Under the proposed amendment, anyone convicted for consensual homosexual activity under abolished laws can apply for the pardon. They will receive an automatic pardon and also see their conviction wiped from the record. Anyone who died before the changes, or up to 12 months afterwards, will receive a posthumous pardon.

Currently, the list of pardonable offences consists of just nine crimes. The Home Office said they “largely focused on the repealed offences of buggery and gross indecency between men”.

The proposed amendment will see men convicted of crimes like solicitation eligible for a pardon.

Politician and Stonewall founder Lord Cashman previously campaigned for the amendment. He said police used solicitation “to entrap gay and bisexual men, sometimes for doing nothing more than chatting up another adult man.”

The posthumous provisions of the amendment would see pardons for men stretching back hundreds of years. Robert Whale and York Horner went to the pillory and prison in the 1700s simply for running a molly house. In 1800, Thomas Hubbard and George Hynes were hanged for consensual sodomy on the HMS St George.

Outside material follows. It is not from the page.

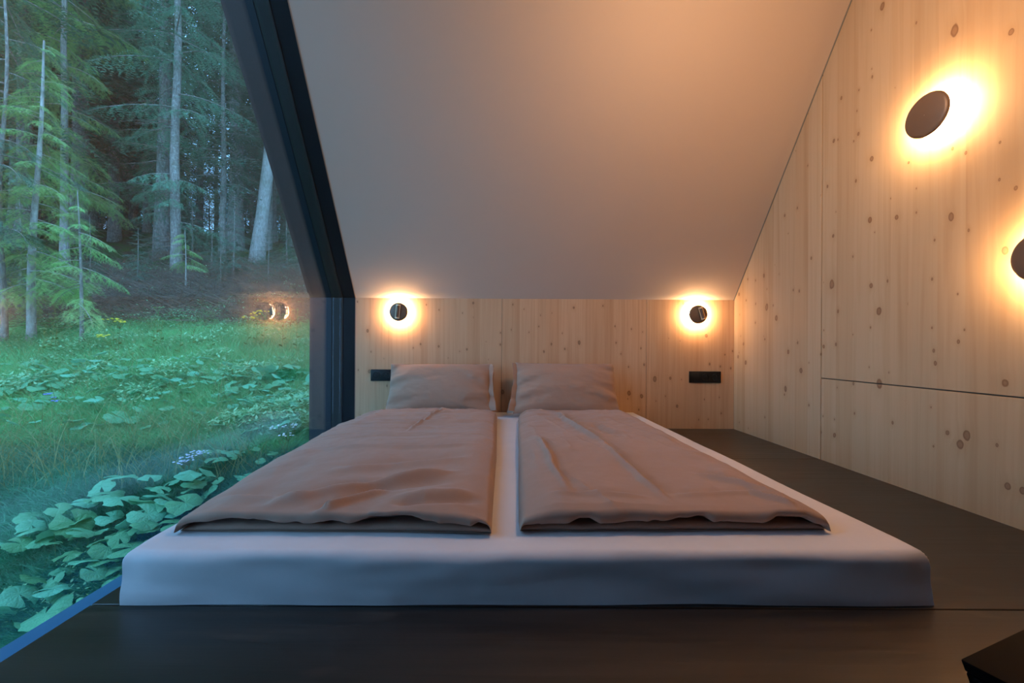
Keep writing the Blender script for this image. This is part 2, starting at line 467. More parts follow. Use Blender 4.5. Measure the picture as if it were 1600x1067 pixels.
# ------------------------------------------------------------------ mattress
MT = 0.112
def build_mattress():
    n = 150; m_ = 130; k = 14
    x0, x1 = -0.834, 0.985; y0, y1 = 0.909, 2.880
    # top-view grid with rolled-down sides: parameter s in [-1,1] beyond |s|>a goes down
    def axis(lo, hi, cnt):
        r = 0.020
        t = np.linspace(0, 1, cnt)
        flat = lo + r + (hi - lo - 2*r) * t
        ang = np.linspace(0, math.pi/2, 7)[:-1]
        pos = np.concatenate([np.full(k, lo), lo + r * (1 - np.cos(ang)), flat, (hi - r * (1 - np.cos(ang)))[::-1], np.full(k, hi)])
        h = np.concatenate([np.linspace(0.0, MT - r, k, endpoint=False), MT - r + r * np.sin(ang), np.full(cnt, MT), (MT - r + r * np.sin(ang))[::-1], np.linspace(0.0, MT - r, k, endpoint=False)[::-1]])
        return pos, h
    px, hx = axis(x0, x1, n); py, hy = axis(y0, y1, m_)
    X, Y = np.meshgrid(px, py, indexing='ij')
    HX, HY = np.meshgrid(hx, hy, indexing='ij')
    Z = np.minimum(HX, HY)
    # keep side walls planar: where one side is low the other coordinate stays
    cx, cy = (x0+x1)/2, (y0+y1)/2
    top = np.clip((Z - (MT - .02)) / .02, 0, 1)
    Z = Z + top * (0.004 * fbm(X*3, Y*3, 3) + 0.004)
    # cloth relief on the front face, long shallow diagonal pulls
    fr = np.clip((y0 + 0.03 - Y) / 0.03, 0, 1) * (1 - top)
    pull = 0.008 * fbm(X * 2.2 + Z * 6, Z * 9 - X * 1.5, 11, 3) + 0.003 * np.sin(X * 9 + Z * 60) * fbm(X * 2, Z * 3, 5, 2)
    Y = Y + fr * pull + fr * 0.003 * (Z / MT)
    for cx_, sg in ((x0, 1), (x1, -1)):
        d = np.abs(X - cx_)
        g = np.exp(-(d / 0.05) ** 2) * np.exp(-((Y - y0) / 0.05) ** 2)
        X = X + sg * g * 0.006
        Y = Y + g * 0.008 * np.clip(Z / MT, 0, 1)
    Z = np.where(Z < 0.02, Z * 0.999, Z)
    V = np.stack([X.ravel(), Y.ravel(), np.maximum(Z, 0.001).ravel()], 1)
    a, b = X.shape
    idx = np.arange(a*b).reshape(a, b)
    Fc = np.stack([idx[:-1, :-1], idx[1:, :-1], idx[1:, 1:], idx[:-1, 1:]], -1).reshape(-1, 4)
    me = mesh('mattress', V, Fc, M_SHEET, True)
    o = link('mattress', me)
    # slight turn of the mattress on the platform, back end towards the window
    o.matrix_world = Matrix.Translation((0.06, 0.909, 0)) @ Matrix.Rotation(math.radians(0.6), 4, 'Z') @ Matrix.Translation((-0.06, -0.909, 0))
    return tag(o, 'thick double mattress in a white fitted sheet lying on the dark platform', 'mattress')
build_mattress()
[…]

Queensland expungement law

The new UK law will go beyond the current Queensland expungement law for historic same-sex crime. In Queensland, the government only considers posthumous pardons following an application. The application must originate with the spouse or person in a close personal relationship at the time of death or a blood relative. Because Australia only recently recognised same-sex marriage, the inclusion of spouses is almost ridiculous. Additionally, the real-life circumstances of LGBTIQ+ people in the past exclude most deceased gay men. Historically, many LGBTIQ+ people faced estrangement from families and ostracisation from society.